Jeffrey Jorgensen

April 24, 2026

Why Work Feels Harder in the Age of AI (and What to Do About It)

Something strange is happening at work right now.

We have better tools than ever. Faster workflows. Instant answers. Entire chunks of work that used to take hours can now be done in minutes.

And yet—talk to almost anyone—and you’ll hear the same thing:

“I’ve never been this busy… and I’m not sure it’s actually helping.”

That tension is real. And it’s not just a transition phase. It’s a signal that something deeper has changed.


The Productivity Paradox We Didn’t Expect

AI was supposed to simplify work.

The promise was straightforward: automate the repetitive, free up time, elevate the human role. Less grind, more thinking. Less execution, more creativity.

In practice, something else happened.

Instead of removing work, AI compressed it.

Tasks that once took hours now take minutes—so expectations expand to fill the gap. What used to be “good enough” is no longer acceptable when iteration is cheap. The bar quietly rises, then rises again.

And because everyone has access to the same tools, speed stops being an advantage.

It becomes the baseline.


When Everyone Levels Up at Once

There’s a common assumption that better tools create separation—that they help the best teams pull ahead.

But when those tools are widely available, the opposite often happens.

Everyone improves at roughly the same rate.

Your team gets faster. So does your competitor.
 You ship something new. They respond almost immediately.
 You optimize a workflow. It’s replicated elsewhere within weeks.

Progress becomes… synchronized.

Which means that even as capability increases, relative advantage stays flat.

You’re moving faster, but so is everyone else.


Why It Feels So Exhausting

The real shift isn’t just speed—it’s what kind of work fills your day now.

Before, work had texture. There were lighter moments:

  • Mechanical tasks
  • Routine execution
  • Things you could do without fully engaging
That space is disappearing.

AI is excellent at handling the simple, repeatable parts. What’s left for humans is:

  • Decision-making
  • Prioritization
  • Interpretation
  • Owning outcomes
In other words, the hard parts.

So while the total volume of work might not have increased, the intensity of it has.

Your day has fewer breaks in cognitive load. Fewer moments to reset. Less margin for error.

That’s why it feels draining in a way that’s hard to explain.


The Pressure Multiplier

At the same time, expectations are being reshaped from the top down.

Leaders are under pressure to show momentum. Markets reward the appearance of speed and innovation. Competitors are constantly signaling progress.

That pressure doesn’t stay contained—it cascades.

Strategies shift faster. Priorities change mid-stream. Teams are asked to adapt in real time.

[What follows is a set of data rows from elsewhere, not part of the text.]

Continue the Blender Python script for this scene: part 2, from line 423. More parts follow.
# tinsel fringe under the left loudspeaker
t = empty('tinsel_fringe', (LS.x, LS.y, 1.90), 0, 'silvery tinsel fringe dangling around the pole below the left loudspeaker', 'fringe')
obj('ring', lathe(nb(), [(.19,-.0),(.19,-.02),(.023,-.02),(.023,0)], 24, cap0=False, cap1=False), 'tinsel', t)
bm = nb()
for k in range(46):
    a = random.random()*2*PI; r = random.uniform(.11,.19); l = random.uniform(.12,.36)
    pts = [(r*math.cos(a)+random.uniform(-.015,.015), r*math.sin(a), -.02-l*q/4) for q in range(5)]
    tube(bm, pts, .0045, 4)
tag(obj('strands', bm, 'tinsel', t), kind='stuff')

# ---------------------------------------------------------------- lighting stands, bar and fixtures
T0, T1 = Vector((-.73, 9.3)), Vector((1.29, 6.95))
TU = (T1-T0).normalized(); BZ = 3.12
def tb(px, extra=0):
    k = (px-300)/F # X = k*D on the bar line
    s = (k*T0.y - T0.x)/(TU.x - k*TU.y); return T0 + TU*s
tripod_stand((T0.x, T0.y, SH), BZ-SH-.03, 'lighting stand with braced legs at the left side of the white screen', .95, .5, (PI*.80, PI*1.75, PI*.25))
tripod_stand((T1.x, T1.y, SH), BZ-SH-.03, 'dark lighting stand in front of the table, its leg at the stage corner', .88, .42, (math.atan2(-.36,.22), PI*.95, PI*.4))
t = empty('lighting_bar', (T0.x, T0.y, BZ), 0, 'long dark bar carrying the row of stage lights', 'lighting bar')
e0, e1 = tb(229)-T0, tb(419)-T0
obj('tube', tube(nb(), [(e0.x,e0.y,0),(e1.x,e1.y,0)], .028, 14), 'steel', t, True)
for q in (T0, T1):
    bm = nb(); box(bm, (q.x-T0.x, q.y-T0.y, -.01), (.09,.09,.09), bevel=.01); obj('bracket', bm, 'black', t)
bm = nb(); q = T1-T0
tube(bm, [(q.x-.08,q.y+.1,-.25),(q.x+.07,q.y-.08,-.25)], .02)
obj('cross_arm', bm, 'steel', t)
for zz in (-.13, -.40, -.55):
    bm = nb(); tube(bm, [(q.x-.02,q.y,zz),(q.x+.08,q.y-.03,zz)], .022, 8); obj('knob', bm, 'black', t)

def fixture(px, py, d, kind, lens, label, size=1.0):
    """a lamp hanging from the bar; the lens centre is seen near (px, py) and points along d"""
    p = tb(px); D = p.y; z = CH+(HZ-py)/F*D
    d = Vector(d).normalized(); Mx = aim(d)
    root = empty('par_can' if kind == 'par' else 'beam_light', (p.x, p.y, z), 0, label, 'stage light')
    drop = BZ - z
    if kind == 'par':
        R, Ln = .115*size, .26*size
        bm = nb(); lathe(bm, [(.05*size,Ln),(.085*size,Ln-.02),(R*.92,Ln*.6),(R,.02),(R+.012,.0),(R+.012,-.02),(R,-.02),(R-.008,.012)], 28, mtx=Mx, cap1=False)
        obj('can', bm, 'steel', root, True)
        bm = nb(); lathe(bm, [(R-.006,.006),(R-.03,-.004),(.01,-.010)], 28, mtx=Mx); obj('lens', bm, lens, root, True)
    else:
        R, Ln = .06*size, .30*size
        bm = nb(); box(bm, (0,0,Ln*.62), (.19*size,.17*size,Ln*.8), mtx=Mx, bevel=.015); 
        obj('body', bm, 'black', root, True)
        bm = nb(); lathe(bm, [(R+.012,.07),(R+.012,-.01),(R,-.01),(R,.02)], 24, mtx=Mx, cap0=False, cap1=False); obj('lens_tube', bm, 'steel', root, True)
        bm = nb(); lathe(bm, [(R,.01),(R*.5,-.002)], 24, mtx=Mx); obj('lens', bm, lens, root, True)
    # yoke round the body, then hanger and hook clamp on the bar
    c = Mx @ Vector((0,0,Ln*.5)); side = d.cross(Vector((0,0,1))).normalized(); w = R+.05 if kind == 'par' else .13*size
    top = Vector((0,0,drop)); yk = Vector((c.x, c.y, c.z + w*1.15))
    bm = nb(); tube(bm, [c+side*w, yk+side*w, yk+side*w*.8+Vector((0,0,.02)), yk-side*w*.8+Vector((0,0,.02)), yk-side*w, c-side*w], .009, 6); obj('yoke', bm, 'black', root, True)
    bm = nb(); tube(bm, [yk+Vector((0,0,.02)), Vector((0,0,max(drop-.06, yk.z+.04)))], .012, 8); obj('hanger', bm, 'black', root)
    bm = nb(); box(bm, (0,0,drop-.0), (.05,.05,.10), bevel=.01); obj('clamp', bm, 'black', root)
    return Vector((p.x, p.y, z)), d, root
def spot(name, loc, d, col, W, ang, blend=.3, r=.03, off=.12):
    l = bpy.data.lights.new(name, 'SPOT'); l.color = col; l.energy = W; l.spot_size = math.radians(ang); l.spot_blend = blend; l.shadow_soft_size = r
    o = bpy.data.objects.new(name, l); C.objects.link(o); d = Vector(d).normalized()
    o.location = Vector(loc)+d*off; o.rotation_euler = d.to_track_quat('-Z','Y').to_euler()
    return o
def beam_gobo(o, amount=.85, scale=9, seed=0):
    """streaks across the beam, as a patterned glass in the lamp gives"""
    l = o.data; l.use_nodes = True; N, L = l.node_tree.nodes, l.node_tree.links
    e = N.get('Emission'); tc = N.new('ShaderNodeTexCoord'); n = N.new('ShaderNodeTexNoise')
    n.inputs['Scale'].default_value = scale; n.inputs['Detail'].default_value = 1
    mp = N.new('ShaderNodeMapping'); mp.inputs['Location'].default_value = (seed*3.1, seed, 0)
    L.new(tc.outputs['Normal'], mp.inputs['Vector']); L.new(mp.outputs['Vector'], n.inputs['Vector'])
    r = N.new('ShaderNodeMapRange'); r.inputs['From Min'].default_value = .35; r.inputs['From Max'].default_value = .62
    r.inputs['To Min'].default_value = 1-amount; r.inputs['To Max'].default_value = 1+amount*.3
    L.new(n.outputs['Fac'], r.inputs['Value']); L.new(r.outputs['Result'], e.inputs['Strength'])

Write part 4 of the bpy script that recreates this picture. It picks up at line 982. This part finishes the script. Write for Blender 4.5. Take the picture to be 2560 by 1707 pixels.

From the inside, it can feel like a constant state of urgency:

  • New initiatives appear overnight
  • Goals get more aggressive without much context
  • “Doing more with less” becomes the default expectation
No one explicitly says “run faster,” but everything in the system implies it.


The Mistake Most Teams Are Making

In moments like this, the instinct is to double down:

  • Use more AI
  • Move faster
  • Produce more output
But that approach assumes the game hasn’t changed.

It has.

When a capability becomes widely accessible, it stops being a differentiator. It becomes infrastructure.

Competing purely on that capability—no matter how well you execute—leads to diminishing returns.

It’s like trying to win by being better at using email or spreadsheets. At some point, everyone is just… competent.


Where Advantage Actually Comes From

If shared tools don’t create separation, what does?

Historically, the advantage shifts to things that are harder to replicate:

  • Unique perspective
  • Strong product instincts
  • Deep customer understanding
  • Thoughtful execution choices
  • Systems that compound over time
These aren’t things you can prompt your way into.

They require focus, taste, and time.

And they often get neglected when everyone is chasing speed.


A More Sustainable Way to Operate

If the current pace feels unsustainable, that’s because it is—at least if you’re playing the wrong game.

A few shifts that can help:

1. Stop optimizing for output alone

More doesn’t necessarily mean better. Especially when everyone else can produce just as much.

2. Be selective about where you apply effort

Not all work benefits equally from acceleration. Some things require depth, not speed.

3. Protect space for thinking

The ability to step back, connect dots, and make good decisions is becoming more valuable—not less.

4. Focus on what compounds

Quick wins are easy to chase. Long-term advantages are harder to build—but far more meaningful.


The Bigger Shift

We’re entering a phase where intelligence—at least in its raw, accessible form—is no longer scarce.

That changes the landscape.

If everyone can generate ideas, write code, analyze data, and produce content at scale, then those activities alone won’t define success.

The question becomes:

What still matters when everyone is capable?

That’s where the next wave of differentiation will come from.


Final Thought

If you feel like you’re working harder but not getting ahead, you’re not alone—and you’re not wrong.

The system around you has changed.

The key isn’t to run faster inside it.

It’s to recognize where speed no longer creates advantage—and to invest your energy where it still does.